Chapitre Deux
les Himalayas Et La Barrière, Une Union Guère Parfaite

Depuis les basses terres de la plaine indo-gangétique l’Himalaya paraît offrir la combinaison idéale d’un massif montagneux et d’une frontière, d’une limite physique et d’une frontière politique qui introduit une rupture majeure entre des Etats voisins. La valeur - stratégique - du massif se combine, nous l’avons noté, avec une valeur religieuse, de sanctuaire qui contribue à en faire “ la figure géographique qui domine l’Inde ”146, et qui la clôt. Central dans l’iconographie religieuse, le massif himalayen est une périphérie, un “ bout du monde ” indien dont il convient de découvrir les paysages, depuis la plaine jusqu’aux plus hauts sommets, pour mieux comprendre ce qui a permis la formulation d’une telle représentation.

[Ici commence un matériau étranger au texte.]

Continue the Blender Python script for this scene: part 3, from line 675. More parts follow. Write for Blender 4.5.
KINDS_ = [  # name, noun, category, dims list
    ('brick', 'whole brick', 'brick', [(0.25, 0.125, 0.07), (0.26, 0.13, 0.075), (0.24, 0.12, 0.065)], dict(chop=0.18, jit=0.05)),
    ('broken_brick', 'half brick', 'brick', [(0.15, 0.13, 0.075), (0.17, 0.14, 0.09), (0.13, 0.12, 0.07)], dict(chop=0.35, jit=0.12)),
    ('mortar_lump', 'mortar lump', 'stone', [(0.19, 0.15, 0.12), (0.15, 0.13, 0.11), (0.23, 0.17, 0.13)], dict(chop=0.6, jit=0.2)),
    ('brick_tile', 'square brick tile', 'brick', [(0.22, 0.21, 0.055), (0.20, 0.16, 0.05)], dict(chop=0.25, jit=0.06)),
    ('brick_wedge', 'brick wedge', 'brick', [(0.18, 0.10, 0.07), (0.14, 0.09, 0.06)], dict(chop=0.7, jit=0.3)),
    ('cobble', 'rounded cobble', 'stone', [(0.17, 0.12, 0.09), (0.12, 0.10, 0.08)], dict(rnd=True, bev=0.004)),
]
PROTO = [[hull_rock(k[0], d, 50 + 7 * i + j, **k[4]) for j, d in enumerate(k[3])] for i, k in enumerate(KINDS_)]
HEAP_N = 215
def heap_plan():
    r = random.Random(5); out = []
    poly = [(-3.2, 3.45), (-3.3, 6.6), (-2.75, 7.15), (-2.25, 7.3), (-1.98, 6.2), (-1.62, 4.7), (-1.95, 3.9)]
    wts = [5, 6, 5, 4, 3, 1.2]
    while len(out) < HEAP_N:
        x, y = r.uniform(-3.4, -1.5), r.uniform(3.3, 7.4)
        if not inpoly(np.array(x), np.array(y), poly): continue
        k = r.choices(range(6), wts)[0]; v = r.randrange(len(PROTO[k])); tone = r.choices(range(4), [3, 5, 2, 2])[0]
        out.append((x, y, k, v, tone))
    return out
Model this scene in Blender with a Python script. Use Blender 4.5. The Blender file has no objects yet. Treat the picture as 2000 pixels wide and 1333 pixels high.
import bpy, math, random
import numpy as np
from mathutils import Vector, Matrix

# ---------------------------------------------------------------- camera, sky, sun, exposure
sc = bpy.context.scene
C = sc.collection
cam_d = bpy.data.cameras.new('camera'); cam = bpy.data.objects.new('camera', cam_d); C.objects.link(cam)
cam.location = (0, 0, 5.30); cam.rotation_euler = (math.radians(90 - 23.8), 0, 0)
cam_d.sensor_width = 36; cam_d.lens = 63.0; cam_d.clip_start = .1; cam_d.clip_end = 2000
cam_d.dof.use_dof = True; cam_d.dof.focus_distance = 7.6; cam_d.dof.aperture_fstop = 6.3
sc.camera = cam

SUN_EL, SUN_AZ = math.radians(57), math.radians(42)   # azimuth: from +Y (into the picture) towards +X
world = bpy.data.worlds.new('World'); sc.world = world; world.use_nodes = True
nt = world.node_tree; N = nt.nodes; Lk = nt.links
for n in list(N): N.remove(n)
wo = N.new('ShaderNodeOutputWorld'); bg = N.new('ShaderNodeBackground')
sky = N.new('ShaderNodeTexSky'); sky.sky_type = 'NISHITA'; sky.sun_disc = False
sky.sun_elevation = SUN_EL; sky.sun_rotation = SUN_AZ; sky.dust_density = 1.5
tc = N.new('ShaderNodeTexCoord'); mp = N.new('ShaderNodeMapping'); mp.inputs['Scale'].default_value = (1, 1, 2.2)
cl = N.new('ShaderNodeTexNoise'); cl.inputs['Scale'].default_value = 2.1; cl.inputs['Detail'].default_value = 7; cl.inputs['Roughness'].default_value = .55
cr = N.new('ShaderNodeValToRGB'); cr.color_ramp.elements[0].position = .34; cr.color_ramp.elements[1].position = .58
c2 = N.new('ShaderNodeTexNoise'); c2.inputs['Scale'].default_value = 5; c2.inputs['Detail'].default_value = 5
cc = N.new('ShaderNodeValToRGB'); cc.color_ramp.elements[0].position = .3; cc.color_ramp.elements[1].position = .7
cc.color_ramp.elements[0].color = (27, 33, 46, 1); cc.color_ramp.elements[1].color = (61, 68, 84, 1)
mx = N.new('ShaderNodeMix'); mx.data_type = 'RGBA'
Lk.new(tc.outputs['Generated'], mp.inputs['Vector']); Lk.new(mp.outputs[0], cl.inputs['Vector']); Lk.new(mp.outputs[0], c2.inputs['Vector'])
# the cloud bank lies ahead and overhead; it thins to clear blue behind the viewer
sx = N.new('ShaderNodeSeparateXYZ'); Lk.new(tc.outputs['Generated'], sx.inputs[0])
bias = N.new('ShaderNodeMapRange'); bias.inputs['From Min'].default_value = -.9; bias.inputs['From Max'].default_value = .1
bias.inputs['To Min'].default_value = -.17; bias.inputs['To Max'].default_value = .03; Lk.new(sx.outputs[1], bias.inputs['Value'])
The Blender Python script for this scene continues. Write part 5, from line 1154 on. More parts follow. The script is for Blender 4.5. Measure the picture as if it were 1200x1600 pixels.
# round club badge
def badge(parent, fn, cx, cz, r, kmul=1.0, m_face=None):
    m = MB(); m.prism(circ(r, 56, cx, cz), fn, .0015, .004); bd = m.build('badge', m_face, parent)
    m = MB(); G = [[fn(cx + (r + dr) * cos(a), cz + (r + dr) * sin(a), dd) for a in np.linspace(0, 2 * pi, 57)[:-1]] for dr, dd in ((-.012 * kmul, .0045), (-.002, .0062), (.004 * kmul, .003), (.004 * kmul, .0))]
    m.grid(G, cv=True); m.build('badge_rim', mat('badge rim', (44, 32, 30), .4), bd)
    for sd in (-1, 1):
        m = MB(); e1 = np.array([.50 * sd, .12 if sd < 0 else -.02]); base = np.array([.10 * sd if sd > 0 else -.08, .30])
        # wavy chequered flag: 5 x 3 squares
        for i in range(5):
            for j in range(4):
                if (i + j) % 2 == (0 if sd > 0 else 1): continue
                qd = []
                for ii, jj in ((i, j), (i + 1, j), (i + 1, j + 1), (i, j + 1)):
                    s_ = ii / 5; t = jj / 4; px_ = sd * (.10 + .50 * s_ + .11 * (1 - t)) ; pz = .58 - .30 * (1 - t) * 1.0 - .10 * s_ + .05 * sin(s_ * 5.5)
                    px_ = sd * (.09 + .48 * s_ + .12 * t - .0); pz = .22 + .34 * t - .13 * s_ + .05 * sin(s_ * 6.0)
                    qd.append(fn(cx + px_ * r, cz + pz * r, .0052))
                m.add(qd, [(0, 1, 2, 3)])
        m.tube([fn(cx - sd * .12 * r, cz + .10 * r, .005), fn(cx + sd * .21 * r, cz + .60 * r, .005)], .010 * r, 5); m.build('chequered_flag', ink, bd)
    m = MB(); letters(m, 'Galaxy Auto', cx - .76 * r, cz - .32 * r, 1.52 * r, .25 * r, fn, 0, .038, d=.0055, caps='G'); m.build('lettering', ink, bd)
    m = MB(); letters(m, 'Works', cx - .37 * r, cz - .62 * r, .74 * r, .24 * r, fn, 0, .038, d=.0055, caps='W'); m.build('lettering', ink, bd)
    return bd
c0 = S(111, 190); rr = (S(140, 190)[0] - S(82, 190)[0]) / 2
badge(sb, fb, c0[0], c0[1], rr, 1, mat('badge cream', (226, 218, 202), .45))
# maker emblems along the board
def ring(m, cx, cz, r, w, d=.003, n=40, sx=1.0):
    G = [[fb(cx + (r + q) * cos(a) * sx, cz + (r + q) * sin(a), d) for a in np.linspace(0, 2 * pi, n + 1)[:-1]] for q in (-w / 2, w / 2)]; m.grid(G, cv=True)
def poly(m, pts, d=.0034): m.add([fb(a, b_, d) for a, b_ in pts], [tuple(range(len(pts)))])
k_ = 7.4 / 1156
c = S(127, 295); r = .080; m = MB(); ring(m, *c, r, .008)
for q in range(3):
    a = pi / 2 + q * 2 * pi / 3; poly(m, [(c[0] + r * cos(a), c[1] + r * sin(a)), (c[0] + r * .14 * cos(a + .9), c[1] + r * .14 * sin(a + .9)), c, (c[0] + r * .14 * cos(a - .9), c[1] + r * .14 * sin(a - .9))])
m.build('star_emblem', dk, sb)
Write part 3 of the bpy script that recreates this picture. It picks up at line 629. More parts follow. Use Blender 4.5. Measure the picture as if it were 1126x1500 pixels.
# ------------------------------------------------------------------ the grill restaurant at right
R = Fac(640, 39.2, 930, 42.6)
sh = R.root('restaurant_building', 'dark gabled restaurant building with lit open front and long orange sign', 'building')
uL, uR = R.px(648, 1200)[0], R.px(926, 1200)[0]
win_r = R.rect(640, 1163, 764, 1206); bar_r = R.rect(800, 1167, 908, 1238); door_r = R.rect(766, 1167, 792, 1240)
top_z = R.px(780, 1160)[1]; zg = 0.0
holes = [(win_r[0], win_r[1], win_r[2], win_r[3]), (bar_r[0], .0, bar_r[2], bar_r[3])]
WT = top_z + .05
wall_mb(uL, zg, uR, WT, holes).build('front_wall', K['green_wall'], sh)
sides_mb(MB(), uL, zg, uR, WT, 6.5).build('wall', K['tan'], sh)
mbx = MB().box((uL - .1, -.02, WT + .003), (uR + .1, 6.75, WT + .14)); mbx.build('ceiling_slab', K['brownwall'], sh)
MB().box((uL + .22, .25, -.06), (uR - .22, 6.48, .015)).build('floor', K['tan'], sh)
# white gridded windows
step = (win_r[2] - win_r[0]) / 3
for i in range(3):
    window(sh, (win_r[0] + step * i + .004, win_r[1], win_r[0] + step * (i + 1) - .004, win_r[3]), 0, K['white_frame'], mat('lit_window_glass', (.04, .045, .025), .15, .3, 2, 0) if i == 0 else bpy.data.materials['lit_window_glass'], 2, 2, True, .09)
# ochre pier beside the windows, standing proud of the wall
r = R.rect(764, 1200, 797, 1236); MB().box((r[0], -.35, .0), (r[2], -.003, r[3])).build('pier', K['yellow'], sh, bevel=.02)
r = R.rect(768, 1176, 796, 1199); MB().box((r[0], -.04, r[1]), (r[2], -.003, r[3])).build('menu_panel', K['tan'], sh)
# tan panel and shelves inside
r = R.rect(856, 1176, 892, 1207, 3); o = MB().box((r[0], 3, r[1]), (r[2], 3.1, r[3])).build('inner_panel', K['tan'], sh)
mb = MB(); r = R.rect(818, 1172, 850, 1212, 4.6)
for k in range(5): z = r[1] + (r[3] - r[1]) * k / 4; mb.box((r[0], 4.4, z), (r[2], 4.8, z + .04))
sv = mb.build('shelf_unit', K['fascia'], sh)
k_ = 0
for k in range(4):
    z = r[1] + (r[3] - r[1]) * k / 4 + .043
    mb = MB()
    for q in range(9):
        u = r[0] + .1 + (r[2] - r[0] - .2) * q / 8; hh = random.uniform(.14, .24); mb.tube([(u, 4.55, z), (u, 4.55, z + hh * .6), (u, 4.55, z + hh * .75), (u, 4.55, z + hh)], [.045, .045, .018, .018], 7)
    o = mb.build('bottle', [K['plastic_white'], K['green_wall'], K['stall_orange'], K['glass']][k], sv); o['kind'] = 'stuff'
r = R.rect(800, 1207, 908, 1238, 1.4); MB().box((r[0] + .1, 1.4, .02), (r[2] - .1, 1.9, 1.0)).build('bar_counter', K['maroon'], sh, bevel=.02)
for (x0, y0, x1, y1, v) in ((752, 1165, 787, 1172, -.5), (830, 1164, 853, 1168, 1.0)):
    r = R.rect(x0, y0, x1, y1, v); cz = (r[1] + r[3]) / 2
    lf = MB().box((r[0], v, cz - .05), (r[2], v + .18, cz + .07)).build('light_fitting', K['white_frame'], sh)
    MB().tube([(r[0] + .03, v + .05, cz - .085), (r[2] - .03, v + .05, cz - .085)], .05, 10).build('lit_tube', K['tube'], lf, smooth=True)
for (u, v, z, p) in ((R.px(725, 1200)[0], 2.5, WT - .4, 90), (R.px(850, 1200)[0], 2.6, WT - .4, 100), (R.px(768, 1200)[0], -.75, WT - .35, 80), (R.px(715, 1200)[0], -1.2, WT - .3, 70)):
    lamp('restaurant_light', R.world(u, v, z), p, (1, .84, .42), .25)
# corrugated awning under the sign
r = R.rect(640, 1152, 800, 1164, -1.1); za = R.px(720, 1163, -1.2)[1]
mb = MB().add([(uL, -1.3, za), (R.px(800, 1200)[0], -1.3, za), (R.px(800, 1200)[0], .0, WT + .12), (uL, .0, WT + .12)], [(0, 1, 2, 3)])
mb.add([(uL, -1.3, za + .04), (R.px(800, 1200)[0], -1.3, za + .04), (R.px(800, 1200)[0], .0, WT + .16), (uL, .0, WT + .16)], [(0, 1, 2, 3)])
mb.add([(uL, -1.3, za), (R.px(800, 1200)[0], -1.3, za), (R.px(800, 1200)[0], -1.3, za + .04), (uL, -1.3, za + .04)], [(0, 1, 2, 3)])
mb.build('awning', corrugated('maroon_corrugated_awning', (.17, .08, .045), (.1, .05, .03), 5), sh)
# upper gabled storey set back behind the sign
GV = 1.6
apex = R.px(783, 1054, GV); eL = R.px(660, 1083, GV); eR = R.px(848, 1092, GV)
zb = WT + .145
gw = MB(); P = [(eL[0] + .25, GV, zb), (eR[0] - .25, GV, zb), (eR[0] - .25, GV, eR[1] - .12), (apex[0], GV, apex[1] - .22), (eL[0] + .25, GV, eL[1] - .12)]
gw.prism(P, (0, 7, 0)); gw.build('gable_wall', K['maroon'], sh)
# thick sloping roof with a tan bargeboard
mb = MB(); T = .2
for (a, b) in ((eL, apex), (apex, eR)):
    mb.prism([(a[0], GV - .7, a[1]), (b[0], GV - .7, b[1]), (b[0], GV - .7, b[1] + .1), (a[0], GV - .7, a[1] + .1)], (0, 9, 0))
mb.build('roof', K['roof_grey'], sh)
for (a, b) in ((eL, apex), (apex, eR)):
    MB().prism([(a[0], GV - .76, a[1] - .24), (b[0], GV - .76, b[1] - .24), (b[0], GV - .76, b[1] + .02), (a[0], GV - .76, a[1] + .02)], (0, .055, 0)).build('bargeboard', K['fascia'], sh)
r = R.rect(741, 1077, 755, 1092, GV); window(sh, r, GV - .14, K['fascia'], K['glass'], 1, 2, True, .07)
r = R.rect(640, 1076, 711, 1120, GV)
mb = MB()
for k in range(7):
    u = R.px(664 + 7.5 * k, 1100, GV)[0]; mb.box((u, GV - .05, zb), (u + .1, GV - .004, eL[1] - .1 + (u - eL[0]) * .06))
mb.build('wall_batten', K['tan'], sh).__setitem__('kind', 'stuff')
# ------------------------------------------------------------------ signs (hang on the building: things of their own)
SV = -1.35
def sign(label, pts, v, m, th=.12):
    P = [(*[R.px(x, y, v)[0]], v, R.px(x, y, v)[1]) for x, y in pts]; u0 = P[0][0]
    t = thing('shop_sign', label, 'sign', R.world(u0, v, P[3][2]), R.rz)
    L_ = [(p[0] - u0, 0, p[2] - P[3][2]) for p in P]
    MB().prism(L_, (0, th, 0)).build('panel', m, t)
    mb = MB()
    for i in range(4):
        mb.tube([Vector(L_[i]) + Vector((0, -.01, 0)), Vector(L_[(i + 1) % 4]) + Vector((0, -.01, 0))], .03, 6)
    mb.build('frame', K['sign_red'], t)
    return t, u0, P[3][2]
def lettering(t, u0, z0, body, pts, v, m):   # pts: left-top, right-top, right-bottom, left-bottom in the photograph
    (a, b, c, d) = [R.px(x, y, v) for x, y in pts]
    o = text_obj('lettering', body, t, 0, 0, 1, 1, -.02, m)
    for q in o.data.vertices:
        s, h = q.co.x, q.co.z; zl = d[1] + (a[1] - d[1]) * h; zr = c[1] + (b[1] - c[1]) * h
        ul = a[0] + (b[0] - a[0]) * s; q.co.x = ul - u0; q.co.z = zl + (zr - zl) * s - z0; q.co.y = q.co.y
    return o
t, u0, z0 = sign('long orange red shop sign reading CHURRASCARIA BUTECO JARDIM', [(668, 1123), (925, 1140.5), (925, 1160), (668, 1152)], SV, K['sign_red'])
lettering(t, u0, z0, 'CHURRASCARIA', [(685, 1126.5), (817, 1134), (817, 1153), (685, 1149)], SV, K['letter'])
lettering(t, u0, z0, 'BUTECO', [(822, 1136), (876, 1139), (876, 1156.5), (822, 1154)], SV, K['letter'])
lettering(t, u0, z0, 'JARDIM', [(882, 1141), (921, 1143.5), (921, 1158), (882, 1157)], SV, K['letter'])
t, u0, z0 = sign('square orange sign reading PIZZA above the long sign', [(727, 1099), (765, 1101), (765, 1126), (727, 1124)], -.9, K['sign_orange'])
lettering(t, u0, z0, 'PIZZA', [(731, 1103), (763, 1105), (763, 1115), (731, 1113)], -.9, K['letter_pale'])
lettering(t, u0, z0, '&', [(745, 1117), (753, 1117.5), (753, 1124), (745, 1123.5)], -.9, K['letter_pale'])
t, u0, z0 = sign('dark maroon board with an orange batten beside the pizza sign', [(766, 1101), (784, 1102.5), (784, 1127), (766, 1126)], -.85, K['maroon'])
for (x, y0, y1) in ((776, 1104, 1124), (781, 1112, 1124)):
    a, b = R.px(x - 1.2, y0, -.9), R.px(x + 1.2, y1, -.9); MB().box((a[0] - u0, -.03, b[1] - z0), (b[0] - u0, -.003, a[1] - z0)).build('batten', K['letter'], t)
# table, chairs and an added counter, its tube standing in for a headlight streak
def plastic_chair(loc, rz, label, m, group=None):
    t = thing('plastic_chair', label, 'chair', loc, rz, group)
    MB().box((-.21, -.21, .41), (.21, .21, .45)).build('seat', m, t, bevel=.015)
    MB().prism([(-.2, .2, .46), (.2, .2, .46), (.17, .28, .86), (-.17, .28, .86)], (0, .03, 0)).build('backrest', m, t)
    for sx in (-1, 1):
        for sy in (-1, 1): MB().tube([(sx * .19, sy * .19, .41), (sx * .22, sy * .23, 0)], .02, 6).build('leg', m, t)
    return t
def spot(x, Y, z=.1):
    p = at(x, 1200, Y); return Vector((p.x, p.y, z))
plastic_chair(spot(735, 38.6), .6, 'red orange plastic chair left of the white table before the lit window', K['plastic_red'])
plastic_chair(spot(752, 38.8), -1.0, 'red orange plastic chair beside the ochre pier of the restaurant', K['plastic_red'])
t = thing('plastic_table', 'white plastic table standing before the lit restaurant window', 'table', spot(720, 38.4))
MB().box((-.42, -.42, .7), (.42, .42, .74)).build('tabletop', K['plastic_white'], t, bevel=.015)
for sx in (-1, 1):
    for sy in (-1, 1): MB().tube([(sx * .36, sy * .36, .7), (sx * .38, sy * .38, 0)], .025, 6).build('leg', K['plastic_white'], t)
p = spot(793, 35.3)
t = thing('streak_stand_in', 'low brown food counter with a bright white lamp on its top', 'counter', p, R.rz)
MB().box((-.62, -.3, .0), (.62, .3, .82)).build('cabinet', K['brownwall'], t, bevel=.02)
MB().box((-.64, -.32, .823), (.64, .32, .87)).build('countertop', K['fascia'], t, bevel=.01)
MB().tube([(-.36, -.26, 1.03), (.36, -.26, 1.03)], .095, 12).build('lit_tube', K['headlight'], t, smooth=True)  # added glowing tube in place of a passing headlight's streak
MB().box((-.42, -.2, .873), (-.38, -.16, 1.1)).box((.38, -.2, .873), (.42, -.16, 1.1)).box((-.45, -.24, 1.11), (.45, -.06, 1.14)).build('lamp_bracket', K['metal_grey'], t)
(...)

Mais toute représentation est, dit-on, à la fois “ conventionnelle et imparfaite ”147, et celle-ci autant qu’une autre, sinon comment expliquer les affrontements qui ont opposé népalais et tibétains et qui opposent indiens et chinois, pour la possessions de territoires himalayens? il convient de s’interroger sur cet espace perçu, non pas pour le “ réinventer ”, mais pour en rechercher les constituants physiques et en dresser les limites implicites, pour mieux comprendre pourquoi le mythe de la barrière peut exister, mais aussi pour quelles raisons il ne résiste pas à l’action politique et peut fournir des arguments de revendication, tant d’un point de vue physique - celui du terrain - qu’humain - celui des appartenances implicites des hommes à un versant de la barrière ou à l’autre -.

Notes
146.

“ the geographical feature which dominates India most ”, K.M. Panikkar, Geographical Factors in Indian History, Bombay, Bharatiya Vidya Bhavan, 1959, p. 47. Figure bien sûr comprise là comme marquage identitaire de l'Inde.

147.

A. Bailly, R. Ferras, D. Pumain (dir.), Encyclopédie de géographie, Paris, Economica, 1992, p. 372.